As Barack Obama wins plaudits for his commitment to reduce power emissions in the US by 30 per cent by 2030 from 2005 levels, new research shows that Australia has already achieved a 17 per cent cut in just the last six years.
The Carbon Emissions Index, prepared by energy consultants Pitt & Sherry, says the combination of the carbon price, the renewable energy target, and changing demand patterns has reduced emissions from Australia’s electricity sector by 32.4 million tonnes of CO2 equivalent since its peak in 2008.
Over the same period, demand has fallen by 9.2 per cent, or 14.6TWh. The fall in demand continued in the month of May, partly due to the mild weather across Australia, and was 2.6 per cent below the same period last year. Pitt & Sherry’s Hugh Saddler says Australia’s electricity emissions are now 13 per cent below 2005 – the base year for the US target.
It underlines the point made by many analysts in both the US and Australia that large gains can be made at relatively little cost. The RGGI carbon trading scheme, based in north-east US, has been ridiculed by its detractors for having an extremely low carbon price, but it has helped achieve a 40 per cent reduction in electricity emissions already since 2005 and will expand this to 50 per cent by 2020.
Excel Energy, a US utility that operates in the Mid West and the Rocky Mountains, has slashed its emissions by 19 percent since 2005 and is on track to reduce its emissions by 31 per cent by 2020, according to the New York Times.
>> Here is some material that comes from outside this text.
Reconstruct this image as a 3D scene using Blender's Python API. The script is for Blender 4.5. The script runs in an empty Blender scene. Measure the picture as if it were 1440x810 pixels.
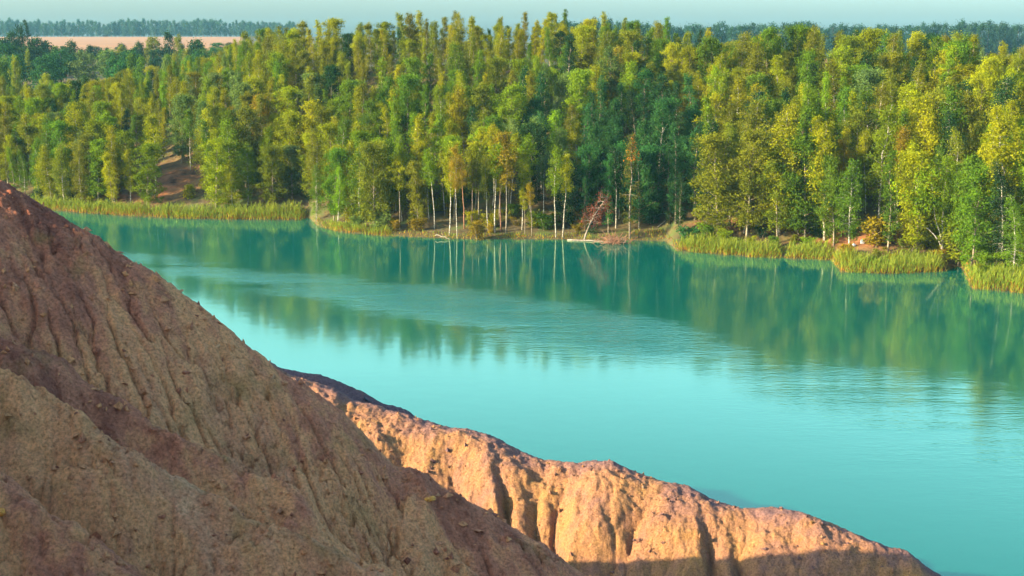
import bpy, math, random
import numpy as np
from mathutils import Vector

scene = bpy.context.scene
COL = scene.collection
R = math.radians

# ------------------------------------------------------------------ camera, world, sun, exposure
F, PX, PY = 1978.0, 720.0, 405.0            # focal length and centre of the 1440 x 810 photograph
CAMZ = 25.0
PITCH = math.atan(345.0 / F)
cam_d = bpy.data.cameras.new('camera')
cam_d.sensor_width = 36.0
cam_d.lens = 36.0 * F / 1440.0
cam_d.clip_start, cam_d.clip_end = 0.1, 12000.0
cam = bpy.data.objects.new('camera', cam_d)
cam.location = (0, 0, CAMZ)
cam.rotation_euler = (math.pi / 2 - PITCH, 0, 0)
COL.objects.link(cam)
scene.camera = cam

SUN_EL = R(21.0)
SUN_AZ_VEC = Vector((-0.93, -0.37, 0)).normalized()     # horizontal direction towards the sun
world = bpy.data.worlds.new('World')
scene.world = world
world.use_nodes = True
wn = world.node_tree.nodes; wl = world.node_tree.links
wn.clear()
w_out = wn.new('ShaderNodeOutputWorld'); w_bg = wn.new('ShaderNodeBackground')
w_sky = wn.new('ShaderNodeTexSky'); w_mul = wn.new('ShaderNodeMix')
w_sky.sky_type = 'NISHITA'; w_sky.sun_disc = False
w_sky.sun_elevation = SUN_EL
w_sky.sun_rotation = math.atan2(SUN_AZ_VEC.x, SUN_AZ_VEC.y)
w_sky.altitude = 0; w_sky.air_density = 1.0; w_sky.dust_density = 3.0; w_sky.ozone_density = 3.0
w_mul.data_type = 'RGBA'; w_mul.blend_type = 'MULTIPLY'
w_mul.inputs[0].default_value = 1.0
w_mul.inputs[7].default_value = (0.77, 1.0, 1.03, 1)
wl.new(w_sky.outputs[0], w_mul.inputs[6]); wl.new(w_mul.outputs[2], w_bg.inputs[0])
w_bg.inputs[1].default_value = 0.15
wl.new(w_bg.outputs[0], w_out.inputs[0])

sun_d = bpy.data.lights.new('sun', 'SUN')
sun_d.energy = 4.9; sun_d.angle = R(0.53); sun_d.color = (1.0, 0.85, 0.56)
sun = bpy.data.objects.new('sun', sun_d)
sv = Vector((SUN_AZ_VEC.x * math.cos(SUN_EL), SUN_AZ_VEC.y * math.cos(SUN_EL), math.sin(SUN_EL)))
sun.rotation_euler = sv.to_track_quat('Z', 'Y').to_euler()
COL.objects.link(sun)

scene.view_settings.view_transform = 'Standard'
scene.view_settings.look = 'None'
scene.view_settings.exposure = 2.05
scene.view_settings.gamma = 1.0
scene.render.engine = 'CYCLES'
scene.cycles.use_denoising = True
scene.cycles.max_bounces = 6
scene.cycles.diffuse_bounces = 3
scene.cycles.glossy_bounces = 3
scene.cycles.transmission_bounces = 3
scene.cycles.transparent_max_bounces = 8
scene.cycles.volume_bounces = 0
scene.cycles.caustics_reflective = False

# ------------------------------------------------------------------ helpers
def ray(x, y):
    u, v = (x - PX) / F, (PY - y) / F
    c, s = math.cos(PITCH), math.sin(PITCH)
    return np.array([u, c + v * s, -s + v * c])

def at_z(x, y, z=0.0):                       # the point of the level z seen at a pixel
    d = ray(x, y); k = (z - CAMZ) / d[2]
    return d[0] * k, d[1] * k

def at_y(x, y, Y):                           # the point at distance Y seen at a pixel
    d = ray(x, y); k = Y / d[1]
    return d[0] * k, Y, CAMZ + d[2] * k

def to_px(X, Y, Z):
    c, s = math.cos(PITCH), math.sin(PITCH)
    dz = Z - CAMZ
    depth = Y * c - dz * s
    up = Y * s + dz * c
    return PX + F * X / depth, PY - F * up / depth

def sstep(a, b, x):
    t = np.clip((x - a) / (b - a), 0, 1)
    return t * t * (3 - 2 * t)

def perlin(x, y, seed=0):
    x = np.asarray(x, float); y = np.asarray(y, float)
    xi = np.floor(x).astype(np.int64); yi = np.floor(y).astype(np.int64)
    fx, fy = x - xi, y - yi
    def g(ix, iy, dx, dy):
        h = (ix * 374761393 + iy * 668265263 + seed * 974634777) & 0xffffffff
        h = ((h ^ (h >> 13)) * 1274126177) & 0xffffffff
        h = h ^ (h >> 16)
        a = (h & 0xffff) * (2 * math.pi / 65536.0)
        return np.cos(a) * dx + np.sin(a) * dy
    u = fx * fx * fx * (fx * (fx * 6 - 15) + 10); v = fy * fy * fy * (fy * (fy * 6 - 15) + 10)
    a = g(xi, yi, fx, fy); b = g(xi + 1, yi, fx - 1, fy)
    c = g(xi, yi + 1, fx, fy - 1); d = g(xi + 1, yi + 1, fx - 1, fy - 1)
    return (a + (b - a) * u) * (1 - v) + (c + (d - c) * u) * v

def fbm(x, y, octv=5, seed=0, gain=0.5):
    s = 0; a = 1.0
    for i in range(octv):
        s = s + a * perlin(x * 2 ** i + 17.3 * i, y * 2 ** i - 9.1 * i, seed + i)
        a *= gain
    return s

def smax(a, b, k):
    h = np.clip(0.5 + 0.5 * (a - b) / k, 0, 1)
    return b + (a - b) * h + k * h * (1 - h)

def link(name, me, mat=None, parent=None, **props):
    o = bpy.data.objects.new(name, me)
    COL.objects.link(o)
    if mat is not None and me is not None and len(me.materials) == 0:
        me.materials.append(mat)
    if parent is not None:
        o.parent = parent
    for k, v in props.items():
        if v is not None:
            o[k] = v
    return o

def mesh_np(name, verts, faces, smooth=True, attrs=None):
    """verts (n,3), faces (m,k) of one k"""
    me = bpy.data.meshes.new(name)
    verts = np.ascontiguousarray(verts, np.float32); faces = np.ascontiguousarray(faces, np.int32)
    n, (m, k) = len(verts), faces.shape
    me.vertices.add(n); me.vertices.foreach_set('co', verts.ravel())
    me.loops.add(m * k); me.loops.foreach_set('vertex_index', faces.ravel())
    me.polygons.add(m)
    me.polygons.foreach_set('loop_start', np.arange(0, m * k, k, dtype=np.int32))
    me.polygons.foreach_set('use_smooth', np.full(m, smooth, bool))
    for an, av in (attrs or {}).items():
        a = me.attributes.new(an, 'FLOAT', 'POINT')
        a.data.foreach_set('value', np.ascontiguousarray(av, np.float32).ravel())
    me.update(calc_edges=True)
    return me

def grid_mesh(name, X, Y, Z, attrs=None):
    ny, nx = X.shape
    idx = np.arange(nx * ny).reshape(ny, nx)
    f = np.stack([idx[:-1, :-1], idx[:-1, 1:], idx[1:, 1:], idx[1:, :-1]], -1).reshape(-1, 4)
    v = np.stack([X, Y, Z], -1).reshape(-1, 3)
    return mesh_np(name, v, f, True, {k: a.ravel() for k, a in (attrs or {}).items()})

class MB:                                    # collects tubes and lumps, then one mesh
    def __init__(s): s.v, s.f, s.n = [], [], 0
    def tube(s, pts, rad, sides=6, caps=True):
        pts = np.asarray(pts, float); m = len(pts)
        rad = np.broadcast_to(np.asarray(rad, float), (m,))
        tan = np.gradient(pts, axis=0); tan /= np.linalg.norm(tan, axis=1)[:, None] + 1e-9
        ref = np.array([0.31, 0.95, 0.05]) if abs(tan[:, 2]).mean() > 0.6 else np.array([0.05, 0.1, 0.99])
        a = np.cross(tan, ref); a /= np.linalg.norm(a, axis=1)[:, None] + 1e-9
        b = np.cross(tan, a)
        th = np.arange(sides) * 2 * math.pi / sides
        ring = pts[:, None] + rad[:, None, None] * (np.cos(th)[None, :, None] * a[:, None] + np.sin(th)[None, :, None] * b[:, None])
        base = s.n
        s.v.append(ring.reshape(-1, 3)); s.n += m * sides
        i = np.arange(m - 1)[:, None] * sides; j = np.arange(sides)[None]; j2 = (j + 1) % sides
        s.f.append((base + np.stack([i + j, i + j2, i + sides + j2, i + sides + j], -1)).reshape(-1, 4))
        if caps:
            for k, fl in ((0, False), (m - 1, True)):
                s.v.append(pts[k][None]); c = s.n; s.n += 1
                jj = np.arange(sides); q = base + k * sides
                p1, p2 = q + jj, q + (jj + 1) % sides
                s.f.append(np.stack([p1, p2, np.full(sides, c), np.full(sides, c)], -1) if fl else np.stack([p2, p1, np.full(sides, c), np.full(sides, c)], -1))
    def mesh(s, name):
        f = np.concatenate(s.f); v = np.concatenate(s.v)
        me = bpy.data.meshes.new(name)
        tri = f[:, 2] == f[:, 3]
        me.from_pydata(v.tolist(), [], [list(map(int, q[:3] if t else q)) for q, t in zip(f, tri)])
        me.polygons.foreach_set('use_smooth', np.ones(len(me.polygons), bool))
        return me

# ------------------------------------------------------------------ materials
def new_mat(name):
    m = bpy.data.materials.new(name); m.use_nodes = True
    nt = m.node_tree; nt.nodes.clear()
    out = nt.nodes.new('ShaderNodeOutputMaterial')
    def N(t, **kw):
        n = nt.nodes.new(t)
        for k, v in kw.items(): setattr(n, k, v)
        return n
    return m, nt, out, N, nt.links.new

def ramp(N, stops):
    r = N('ShaderNodeValToRGB')
    e = r.color_ramp.elements
    while len(e) < len(stops): e.new(0.5)
    for k, (p, c) in zip(e, stops): k.position = p; k.color = (*c, 1)
    return r

def leaf_mat(name='leaves'):
    m, nt, out, N, L = new_mat(name)
    oi = N('ShaderNodeObjectInfo'); at = N('ShaderNodeAttribute', attribute_name='tint')
    rp = ramp(N, [(0.0, (0.46, 0.56, 0.6)), (0.5, (1, 1, 1)), (1.0, (1.34, 1.26, 0.8))])
    mul = N('ShaderNodeMix', data_type='RGBA', blend_type='MULTIPLY'); mul.inputs[0].default_value = 1
    L(at.outputs['Fac'], rp.inputs[0]); L(oi.outputs['Color'], mul.inputs[6]); L(rp.outputs[0], mul.inputs[7])
    d = N('ShaderNodeBsdfDiffuse'); t = N('ShaderNodeBsdfTranslucent'); mx = N('ShaderNodeMixShader'); mx.inputs[0].default_value = 0.36
    L(mul.outputs[2], d.inputs[0]); L(mul.outputs[2], t.inputs[0])
    L(d.outputs[0], mx.inputs[1]); L(t.outputs[0], mx.inputs[2])
    L(mx.outputs[0], out.inputs[0])
    return m

def bark_mat(name, pale, dark, scale=3.0, cut=0.52):
    m, nt, out, N, L = new_mat(name)
    tc = N('ShaderNodeTexCoord'); mp = N('ShaderNodeMapping'); mp.inputs['Scale'].default_value = (scale * 1.2, scale * 1.2, scale)
    nz = N('ShaderNodeTexNoise'); nz.inputs['Scale'].default_value = 1.6; nz.inputs['Detail'].default_value = 4
    L(tc.outputs['Object'], mp.inputs[0]); L(mp.outputs[0], nz.inputs[0])
    rp = ramp(N, [(cut - 0.12, pale), (cut + 0.1, dark)])
    L(nz.outputs[0], rp.inputs[0])
    p = N('ShaderNodeBsdfPrincipled'); p.inputs['Roughness'].default_value = 0.85
    L(rp.outputs[0], p.inputs['Base Color']); L(p.outputs[0], out.inputs[0])
    return m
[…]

Australian companies such as AGL Energy have increased their emissions because of purchases of large coal-fired generators.
Saddler notes that Australia’s electricity market has been marked in the past year by a continuing fall in output from both brown and black coal. (See graph below). Gas generation continued to rise, but Saddler says this will likely be reversed soon as gas generation is priced out of the market.
It notes that the absence of significant high pricing events – the arrival of rooftop solar has reduced those significantly – means that most gas generators are struggling to make money at a gas price of more than $5 per gigajoule. In some cases, gas prices have already moved well above that.
“It is not hard to see why … several of these power stations are expected to be closed indefinitely once wholesale gas prices rise to levels set by the new LNG export plants at Gladstone,” Saddler writes.
“When that happens, Australia’s electricity generation is likely to move towards coal ‐ precisely the opposite direction from that planned for its US counterpart.”
This will be accentuated by the removal of the carbon price, and further exacerbated by any move to lower the renewable energy target.